唐戸市場 鮮魚売場に冷房設備がなく「蒸し風呂市場」の異名も
設計がでたらめといえば、17年前の江島市政時代に約80億円(新庁舎を上回る破格の事業費)をかけて建設された唐戸市場では、ここ数年の真夏の猛暑にさいして、鮮魚売場に冷房設備がないことが大きな問題になっている。市場関係者の訴えによって数年前に12基の換気扇がとりつけられたもののまったく効果が得られず、昨年は移動式冷風機をリースで導入したがこれも効果がなかった。記録的猛暑といわれるなかで、鮮魚を扱う市場が蒸し風呂のような状態になっている。魚が傷んだり観光客が食中毒などを起こしたら大問題で、市場で仕事する人人にとっては猛暑への対応が切実な問題だが、市は「特別会計なので予算がない」という説明をくり返してきた。今年は7月半ばから大型冷風機が2台設置されたが、これも気休め程度で解決にはなっていない。
老朽化を理由に建て替えた市場だが、以前の市場は風が吹き抜けるつくりになっていた。しかし現在の市場は風が通らないつくりのうえに冷房施設もないため、場内にこもった熱が排出できない。8月中旬にトップライト工事をおこない、天井に穴をあけて場内の熱を放出する工事もおこなったが、実用は秋口になるようだ。「壁を開けられるようにして風が通る仕組みにしたらいいのでは」「天井のあちこちに冷風機や扇風機をつければ変わるのではないか」など、市場関係者たちは頭をひねっているが、そもそも建物の外観ばかりで鮮魚を扱う市場として設計されていないことが指摘されている。東側のガラス壁も太陽が差し込むことを意図したオシャレなものだったが、おかげで朝日がガンガンに差し込んで水産物を痛めてしまい、開設早々に黒塗りシートを貼り付けた経緯がある。
もともと空調は山口合同ガスのためにガス仕様でつくられており、このガス代もバカにならない。かといって大規模な改修を加えないことには蒸し風呂状態が解決されない。鮮度が命の商売をしている人人は「とにかくどうにかしてほしい」と願っている状態だ。

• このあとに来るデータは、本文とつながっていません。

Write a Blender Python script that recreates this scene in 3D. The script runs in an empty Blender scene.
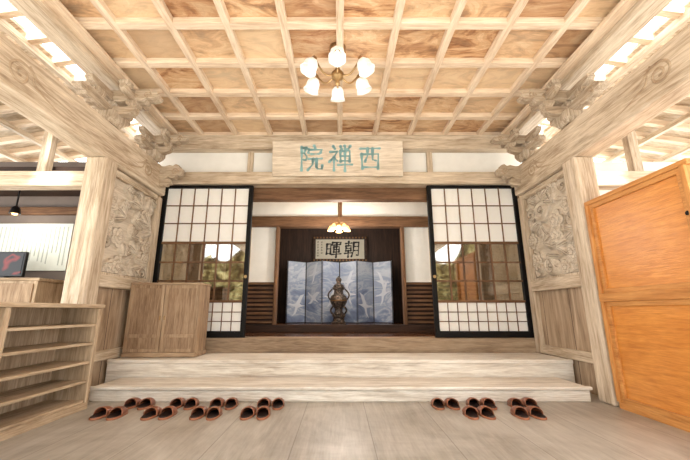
import bpy, bmesh, math, random
import numpy as np
from mathutils import Vector, Matrix
from mathutils.geometry import convex_hull_2d
random.seed(4)
PI = math.pi
SC = bpy.context.scene
COL = SC.collection
S = 0.88                      # model units -> metres
W = {}                        # world origin of every object while building

# ------------------------------------------------------------------ materials
def lin(c):
    return tuple(((v/255)/12.92 if v/255 <= .04045 else ((v/255+.055)/1.055)**2.4) for v in c) + (1,)

class NT:
    def __init__(s, name):
        s.m = bpy.data.materials.new(name); s.m.use_nodes = True
        s.t = s.m.node_tree; s.n = s.t.nodes; s.b = s.n['Principled BSDF']
    def node(s, kind, **kw):
        x = s.n.new(kind)
        for k, v in kw.items(): setattr(x, k, v)
        return x
    def link(s, a, b): s.t.links.new(a, b)
    def coord(s): return s.node('ShaderNodeTexCoord').outputs['Object']
    def mapping(s, src, scale, loc=(0,0,0), rot=(0,0,0)):
        x = s.node('ShaderNodeMapping'); x.inputs['Scale'].default_value = scale
        x.inputs['Location'].default_value = loc; x.inputs['Rotation'].default_value = rot
        s.link(src, x.inputs['Vector']); return x.outputs[0]
    def noise(s, vec, scale, detail=4, dist=0, rough=.5):
        x = s.node('ShaderNodeTexNoise'); x.inputs['Scale'].default_value = scale
        x.inputs['Detail'].default_value = detail; x.inputs['Distortion'].default_value = dist
        x.inputs['Roughness'].default_value = rough
        s.link(vec, x.inputs['Vector']); return x.outputs['Fac']
    def ramp(s, fac, stops):
        x = s.node('ShaderNodeValToRGB'); e = x.color_ramp.elements
        e[0].position = stops[0][0]; e[0].color = lin(stops[0][1])
        e[1].position = stops[-1][0]; e[1].color = lin(stops[-1][1])
        for p, c in stops[1:-1]:
            q = e.new(p); q.color = lin(c)
        s.link(fac, x.inputs[0]); return x.outputs[0]
    def math(s, op, a, b=None, c=None):
        x = s.node('ShaderNodeMath', operation=op)
        for i, v in enumerate((a, b, c)):
            if v is None: continue
            if isinstance(v, (int, float)): x.inputs[i].default_value = v
            else: s.link(v, x.inputs[i])
        return x.outputs[0]
    def mix(s, fac, a, b, mode='MIX'):
        x = s.node('ShaderNodeMix', data_type='RGBA', blend_type=mode)
        if isinstance(fac, (int, float)): x.inputs[0].default_value = fac
        else: s.link(fac, x.inputs[0])
        for i, v in ((6, a), (7, b)):
            if isinstance(v, tuple): x.inputs[i].default_value = lin(v)
            else: s.link(v, x.inputs[i])
        return x.outputs[2]
    def bump(s, h, strength=.3, dist=.01):
        x = s.node('ShaderNodeBump'); x.inputs['Strength'].default_value = strength
        x.inputs['Distance'].default_value = dist
        s.link(h, x.inputs['Height']); s.link(x.outputs[0], s.b.inputs['Normal'])
    def base(s, c, rough=.6, metal=0, spec=.4):
        if isinstance(c, tuple): s.b.inputs['Base Color'].default_value = lin(c)
        else: s.link(c, s.b.inputs['Base Color'])
        s.b.inputs['Roughness'].default_value = rough; s.b.inputs['Metallic'].default_value = metal
        s.b.inputs['Specular IOR Level'].default_value = spec
        return s.m

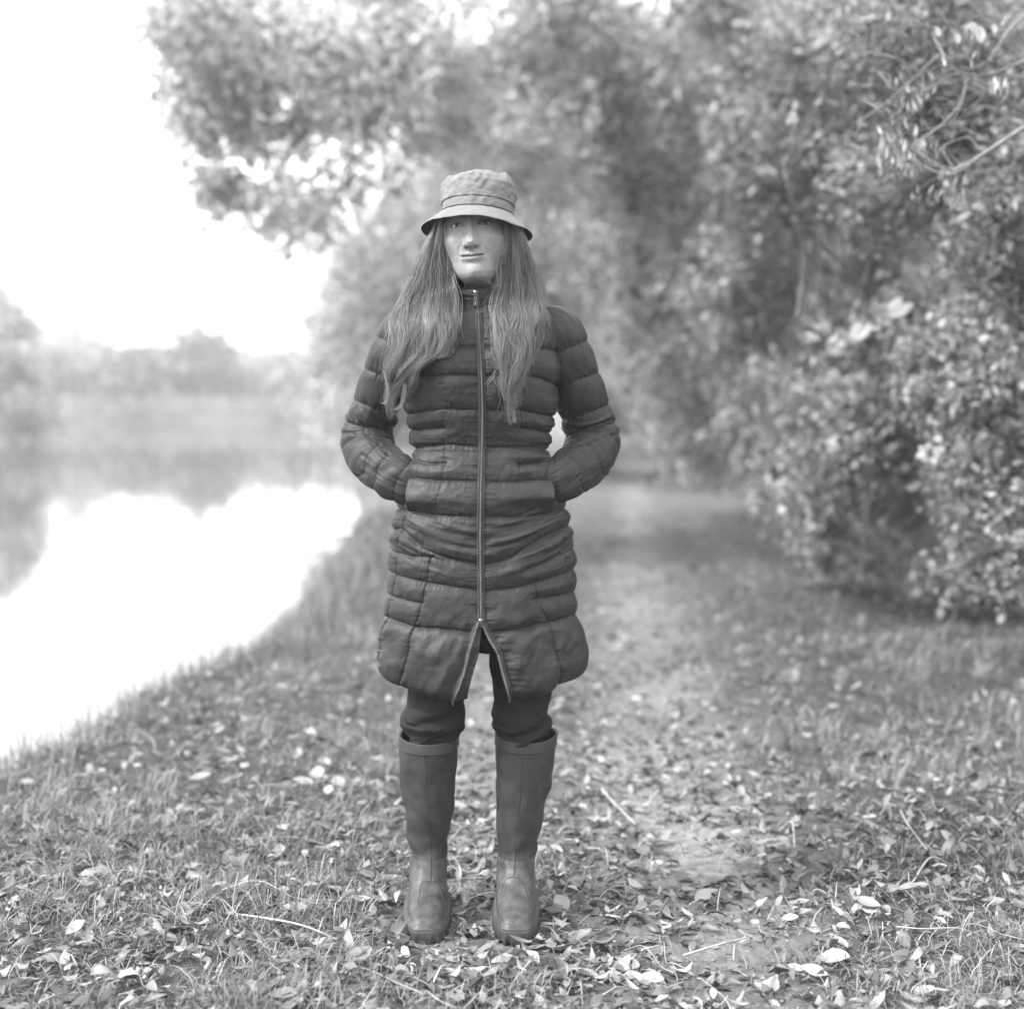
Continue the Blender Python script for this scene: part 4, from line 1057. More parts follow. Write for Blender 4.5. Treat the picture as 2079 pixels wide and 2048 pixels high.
# the wood behind the hedge: nobody could count it
rng = np.random.default_rng(40)
bags = []; shades = []
def wood(c, r, n, leaf, seed):
    rg = np.random.default_rng(seed); d = rand_dirs(n, rg)*np.power(rg.uniform(0, 1, n), 1/3)[:, None]
    p = np.array(c)+d*np.array(r); p = p[p[:, 2] > .1]
    return leaves_at(p, leaf, rg, .2, .6, False), len(p)
Vs, Fs, Sh, nn_ = [], [], [], 0
for (c, r, n, leaf, seed) in [((6.2, 9, 1.6), (2.4, 3.6, 2.4), 16000, .10, 1), ((6.5, 14, 3.2), (2.2, 5, 3.4), 20000, .13, 2), ((6, 22, 4), (2.6, 6, 5), 16000, .2, 3), ((4.9, 7.5, 4), (1.4, 2.4, 1.6), 11000, .09, 5),
                              ((5, 34, 5), (4, 8, 6), 12000, .3, 4), ((4.4, 6.6, 1.5), (.9, 1.5, 1.5), 9000, .07, 6), ((4.6, 10.5, 1.4), (.9, 2.0, 1.5), 9000, .08, 7)]:
    (V_, F_, k_), cnt = wood(c, r, n, leaf, seed); Vs.append(V_); Fs.append(F_+nn_); nn_ += len(V_); Sh.append(np.repeat(np.random.default_rng(seed).uniform(0, .8, cnt), k_))
o = mesh_np('woods', np.vstack(Vs), np.vstack(Fs), M['leaf_dark'], smooth=False, attrs={'shade': np.concatenate(Sh)})
tag(o, 'dense dark thicket filling the space behind the hedge', 'woods', kind='stuff')
# thin stems that stand in the hedge
for i, (x0, y0, x1, y1, Y, r) in enumerate([(1540, 620, 1545, 380, 7.6, .008), (1572, 610, 1590, 390, 7.4, .007), (1500, 430, 1640, 560, 7.2, .006), (1625, 560, 1660, 380, 7.0, .007), (1690, 580, 1750, 420, 7.4, .006), (1405, 600, 1420, 300, 10.5, .012), (1350, 300, 1400, 60, 10.8, .022), (1195, 400, 1165, 120, 13.2, .06), (1060, 330, 1200, 240, 14, .03), (500, 250, 560, 20, 10.6, .018)]):
    a_, b_ = P(x0*K, y0*K, Y), P(x1*K, y1*K, Y+.3); md = (a_+b_)/2+np.array([.012, 0, .02])
    foot = np.array([a_[0]+.06, Y, height(a_[0], Y)-.05]); 
    if i >= 7: foot = a_
    bg_ = Bag(); C = catmull([a_+np.array([.02, .1, -.25]), a_, md, b_], 16) if i < 7 else catmull([a_, md, b_], 12)
    bg_.tube(C, np.linspace(r*1.2, r*.5, len(C)), 7); o = bg_.build('sapling' if i < 7 else 'bough', M['bark'])
    tag(o, ['thin upright stem, left of the paired stems in the hedge', 'thin upright stem beside its twin in the hedge gap', 'stem slanting down to the right across the hedge gap', 'short stem crossing the slanting one in the hedge gap',
            'slender stem low under the seed bunches', 'tall faint stem left of the hedge gap', 'long thin stem high up right of centre', 'thick dark blurred trunk above the right shoulder of the woman',
            'dark curved bough joining the thick trunk', 'drooping bough over the water at the top left'][i], 'tree stem' if i < 8 else 'bough', group='bare stems and boughs in the foliage')
# the near branch with seed bunches
def rel(p): return np.array(p)-np.array(near_tree.location)
def tubeobj(name, pts, r0, r1, mat, parent, n=14, m=7, base=None):
    b_ = Bag(); C = catmull(pts, n); C = C-(np.array(base) if base is not None else 0); b_.tube(C, np.linspace(r0, r1, n), m); return b_.build(name, mat, parent)
NB = np.array(near_tree.location)
Yb = 4.6
bp_ = [P(2250, 150, 4.9), P(2075, 262, Yb), P(1990, 318, Yb), P(1935, 348, Yb)]
tubeobj('branch', bp_, .0095, .006, M['bark_pale'], near_tree, base=NB)['label'] = 'pale bare branch entering from the right edge'
for pts, r in [([P(1935, 348, Yb), P(1895, 330, Yb), P(1870, 312, Yb+.03), P(1850, 300, Yb+.1)], .004), ([P(1938, 345, Yb), P(1915, 300, Yb+.02), P(1965, 280, Yb+.03), P(1985, 300, Yb)], .003), ([P(1990, 318, Yb), P(1940, 352, Yb-.02), P(1900, 350, Yb), P(1850, 325, Yb+.05), P(1800, 332, Yb+.05), P(1780, 352, Yb)], .004),
               ([P(1935, 348, Yb), P(1880, 330, Yb+.05), P(1850, 300, Yb), P(1905, 260, Yb), P(1950, 210, Yb+.1), P(1965, 160, Yb+.1)], .004), ([P(2060, 290, Yb), P(2058, 330, Yb), P(2040, 345, Yb), P(2020, 350, Yb)], .0035),
               ([P(1910, 110, Yb+.2), P(1850, 165, Yb+.3), P(1800, 210, Yb+.4), P(1740, 250, Yb+.6)], .006), ([P(1920, 120, Yb+.2), P(1890, 60, Yb+.3), P(1890, 30, Yb+.2)], .005), ([P(2100, 20, Yb+.5), P(2050, 60, Yb+.4), P(2000, 130, Yb+.4), P(1910, 145, Yb+.3)], .008),
               ([P(2090, 120, Yb+.4), P(2000, 155, Yb+.3), P(1940, 150, Yb+.3), P(1890, 180, Yb+.4), P(1840, 185, Yb+.5)], .006), ([P(1960, 150, Yb+.3), P(1955, 200, Yb+.2), P(1930, 250, Yb+.2), P(1880, 262, Yb+.2)], .004)]:
    tubeobj('twig', pts, r, r*.5, M['bark_pale'], near_tree, base=NB, m=5)
# seed key: a slim drooping wing
def leaf_mesh(name, L, W, cup, curl, mat, shade, seed=0, k=5, tipn=1.0, wav=.1):
    rg = np.random.default_rng(seed); u = np.linspace(0, 1, k)[:, None]; v = np.array([-1, -.5, 0, .5, 1.])[None]
    wd = W/2*np.sin(np.clip(u, 0.02, .98)**tipn*pi)**.75
    X = v*wd+wav*W*(u-.5)**2; Y = u*L+0*v; Z = cup*np.abs(v)**1.4*wd+curl*L*(u-.35)**2+wav*W*.35*noise(u*3+seed, v*2, seed=seed)
    V = np.stack([X, Y, Z], -1).reshape(-1, 3)-np.array([0, L*.45, 0]); Fc = grid_faces(k, 5)
    me = bpy.data.meshes.new(name); me.from_pydata(V.tolist(), [], Fc.tolist())
    for p in me.polygons: p.use_smooth = True
    at = me.attributes.new('shade', 'FLOAT', 'POINT')
    sv_ = np.clip(shade+.16*noise(V[:, 0]*120, V[:, 1]*120, seed=seed)-.20*(np.abs(V[:, 0]) < W*.03), 0, 1)
    at.data.foreach_set('value', sv_.astype(np.float32)); me.materials.append(mat); return me
key_me = [leaf_mesh('seed_key', .036, .010, .2, .05, M['leaf_mid'], s_, i, k=4) for i, s_ in enumerate((.25, .45, .65))]
rg = np.random.default_rng(77)
def place(me, name, parent, p, dirv, nrm, scale=1.0):
    o = bpy.data.objects.new(name, me); link(o, parent)
    y = Vector(dirv).normalized(); z = Vector(nrm); z = (z-y*z.dot(y)).normalized(); x = y.cross(z)
    mt = Matrix((x, y, z)).transposed().to_4x4(); mt.translation = Vector(p)
    o.matrix_local = mt @ Matrix.Scale(scale, 4); return o
for (x, y, n, sp) in [(1700*K, 210*K, 0, 1), (1822, 160, 9, 16), (1815, 330, 12, 18), (1835, 345, 10, 16), (1795, 325, 10, 14), (1880, 395, 9, 12), (1930, 400, 14, 16), (1925, 360, 8, 16), (2015, 185, 14, 18), (2035, 175, 10, 12), (1860, 200, 14, 22), (1870, 165, 10, 20), (1800, 290, 14, 22), (1850, 280, 18, 26), (1880, 300, 14, 22), (1960, 70, 6, 12), (1945, 120, 10, 20), (1840, 255, 14, 26)]:
    for _ in range(n):
        p = P(x+rg.normal()*sp, y+rg.normal()*sp*.7, Yb+rg.normal()*.10)
        place(key_me[rg.integers(3)], 'seed_key', near_tree, p-NB, (rg.normal()*.35, rg.normal()*.35, -1), rand_dirs(1, rg)[0], rg.uniform(.7, 1.25))
rt = np.random.default_rng(88); tw = Bag()
for _ in range(150):
    x = rt.uniform(1740, 2075); y = rt.uniform(20, 400); a_ = rt.uniform(-.9, .9)+(pi if rt.uniform() < .5 else 0); l_ = rt.uniform(25, 95); b_ = rt.normal()*.22
    pp_ = [P(x+l_*t*math.cos(a_+b_*t), y+l_*t*math.sin(a_+b_*t)+12*t*t, Yb+.1+.25*rt.uniform()) for t in (0, .35, .7, 1)]
    tw.tube(catmull(pp_, 8)-NB, np.linspace(.0026, .0012, 8), 4)
tag(tw.build('twigs', M['bark_pale'], near_tree), kind='stuff')
for i, (x, y, sc) in enumerate([(1975, 55, 1.1), (1988, 68, 1.6), (2018, 58, .9), (1943, 78, .9), (1903, 64, .9)]):
    place(leaf_mesh('leaf', .035, .024, .3, .1, M['leaf_bright'], .9, i), 'leaf', near_tree, P(x, y, Yb+.05)-NB, (.3, .1, -1), (0, -1, .5), sc)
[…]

建物はその利用目的のためにつくられ、利用者にとって使いやすいことが大前提のはずだ。ところが大金をかけて蒸し風呂市場や自転車の通らない自転車道、雨漏りをしたり迷路みたいな新庁舎等等、「またか…」とため息が出るほど利用しづらいものばかりでき上がることに批判が強まっている。利用することに重きを置いておらず、つくることしか考えていないから、後の祭りみたいな事態が連続しているといえる。市民のなけなしの税金で、使いにくい公共建築物ばかりつくる癖をどうにかせいという声が強まっている。